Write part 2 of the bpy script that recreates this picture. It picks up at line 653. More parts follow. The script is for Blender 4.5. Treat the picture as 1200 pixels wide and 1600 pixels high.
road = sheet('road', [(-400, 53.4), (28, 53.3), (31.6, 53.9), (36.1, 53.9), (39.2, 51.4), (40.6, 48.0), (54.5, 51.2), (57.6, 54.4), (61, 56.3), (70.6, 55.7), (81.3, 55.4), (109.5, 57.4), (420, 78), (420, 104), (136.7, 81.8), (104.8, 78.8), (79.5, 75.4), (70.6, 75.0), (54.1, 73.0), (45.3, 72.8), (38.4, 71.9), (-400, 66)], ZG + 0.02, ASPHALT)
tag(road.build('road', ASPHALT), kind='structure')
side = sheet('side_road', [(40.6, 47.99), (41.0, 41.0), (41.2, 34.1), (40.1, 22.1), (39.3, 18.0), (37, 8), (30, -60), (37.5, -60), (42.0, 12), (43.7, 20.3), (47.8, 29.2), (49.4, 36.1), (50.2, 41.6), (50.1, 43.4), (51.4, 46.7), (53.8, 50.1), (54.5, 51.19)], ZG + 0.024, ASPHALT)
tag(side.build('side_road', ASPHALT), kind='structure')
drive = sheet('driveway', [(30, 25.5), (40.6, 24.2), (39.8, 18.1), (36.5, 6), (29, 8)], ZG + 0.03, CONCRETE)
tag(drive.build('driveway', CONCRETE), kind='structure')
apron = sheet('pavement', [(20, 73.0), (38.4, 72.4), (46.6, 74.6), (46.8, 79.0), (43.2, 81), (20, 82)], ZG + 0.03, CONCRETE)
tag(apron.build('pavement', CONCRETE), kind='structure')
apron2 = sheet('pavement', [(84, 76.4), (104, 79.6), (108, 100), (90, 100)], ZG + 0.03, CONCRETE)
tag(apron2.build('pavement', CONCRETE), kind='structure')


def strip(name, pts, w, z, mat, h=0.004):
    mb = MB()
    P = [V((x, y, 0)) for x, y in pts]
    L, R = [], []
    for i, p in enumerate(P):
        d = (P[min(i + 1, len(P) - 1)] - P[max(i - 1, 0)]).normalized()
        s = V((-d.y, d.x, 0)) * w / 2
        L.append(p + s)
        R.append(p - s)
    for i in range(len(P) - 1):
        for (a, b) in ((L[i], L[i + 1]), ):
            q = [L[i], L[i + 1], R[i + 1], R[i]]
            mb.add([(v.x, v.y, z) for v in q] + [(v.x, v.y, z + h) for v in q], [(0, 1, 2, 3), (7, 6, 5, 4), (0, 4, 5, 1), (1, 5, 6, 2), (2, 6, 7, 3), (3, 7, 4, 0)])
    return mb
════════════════
- Exercise -
Retype the data exactly as given.

- Result below -
Write part 2 of the bpy script that recreates this picture. It picks up at line 653. More parts follow. The script is for Blender 4.5. Treat the picture as 1200 pixels wide and 1600 pixels high.
road = sheet('road', [(-400, 53.4), (28, 53.3), (31.6, 53.9), (36.1, 53.9), (39.2, 51.4), (40.6, 48.0), (54.5, 51.2), (57.6, 54.4), (61, 56.3), (70.6, 55.7), (81.3, 55.4), (109.5, 57.4), (420, 78), (420, 104), (136.7, 81.8), (104.8, 78.8), (79.5, 75.4), (70.6, 75.0), (54.1, 73.0), (45.3, 72.8), (38.4, 71.9), (-400, 66)], ZG + 0.02, ASPHALT)
tag(road.build('road', ASPHALT), kind='structure')
side = sheet('side_road', [(40.6, 47.99), (41.0, 41.0), (41.2, 34.1), (40.1, 22.1), (39.3, 18.0), (37, 8), (30, -60), (37.5, -60), (42.0, 12), (43.7, 20.3), (47.8, 29.2), (49.4, 36.1), (50.2, 41.6), (50.1, 43.4), (51.4, 46.7), (53.8, 50.1), (54.5, 51.19)], ZG + 0.024, ASPHALT)
tag(side.build('side_road', ASPHALT), kind='structure')
drive = sheet('driveway', [(30, 25.5), (40.6, 24.2), (39.8, 18.1), (36.5, 6), (29, 8)], ZG + 0.03, CONCRETE)
tag(drive.build('driveway', CONCRETE), kind='structure')
apron = sheet('pavement', [(20, 73.0), (38.4, 72.4), (46.6, 74.6), (46.8, 79.0), (43.2, 81), (20, 82)], ZG + 0.03, CONCRETE)
tag(apron.build('pavement', CONCRETE), kind='structure')
apron2 = sheet('pavement', [(84, 76.4), (104, 79.6), (108, 100), (90, 100)], ZG + 0.03, CONCRETE)
tag(apron2.build('pavement', CONCRETE), kind='structure')


def strip(name, pts, w, z, mat, h=0.004):
    mb = MB()
    P = [V((x, y, 0)) for x, y in pts]
    L, R = [], []
    for i, p in enumerate(P):
        d = (P[min(i + 1, len(P) - 1)] - P[max(i - 1, 0)]).normalized()
        s = V((-d.y, d.x, 0)) * w / 2
        L.append(p + s)
        R.append(p - s)
    for i in range(len(P) - 1):
        for (a, b) in ((L[i], L[i + 1]), ):
            q = [L[i], L[i + 1], R[i + 1], R[i]]
            mb.add([(v.x, v.y, z) for v in q] + [(v.x, v.y, z + h) for v in q], [(0, 1, 2, 3), (7, 6, 5, 4), (0, 4, 5, 1), (1, 5, 6, 2), (2, 6, 7, 3), (3, 7, 4, 0)])
    return mb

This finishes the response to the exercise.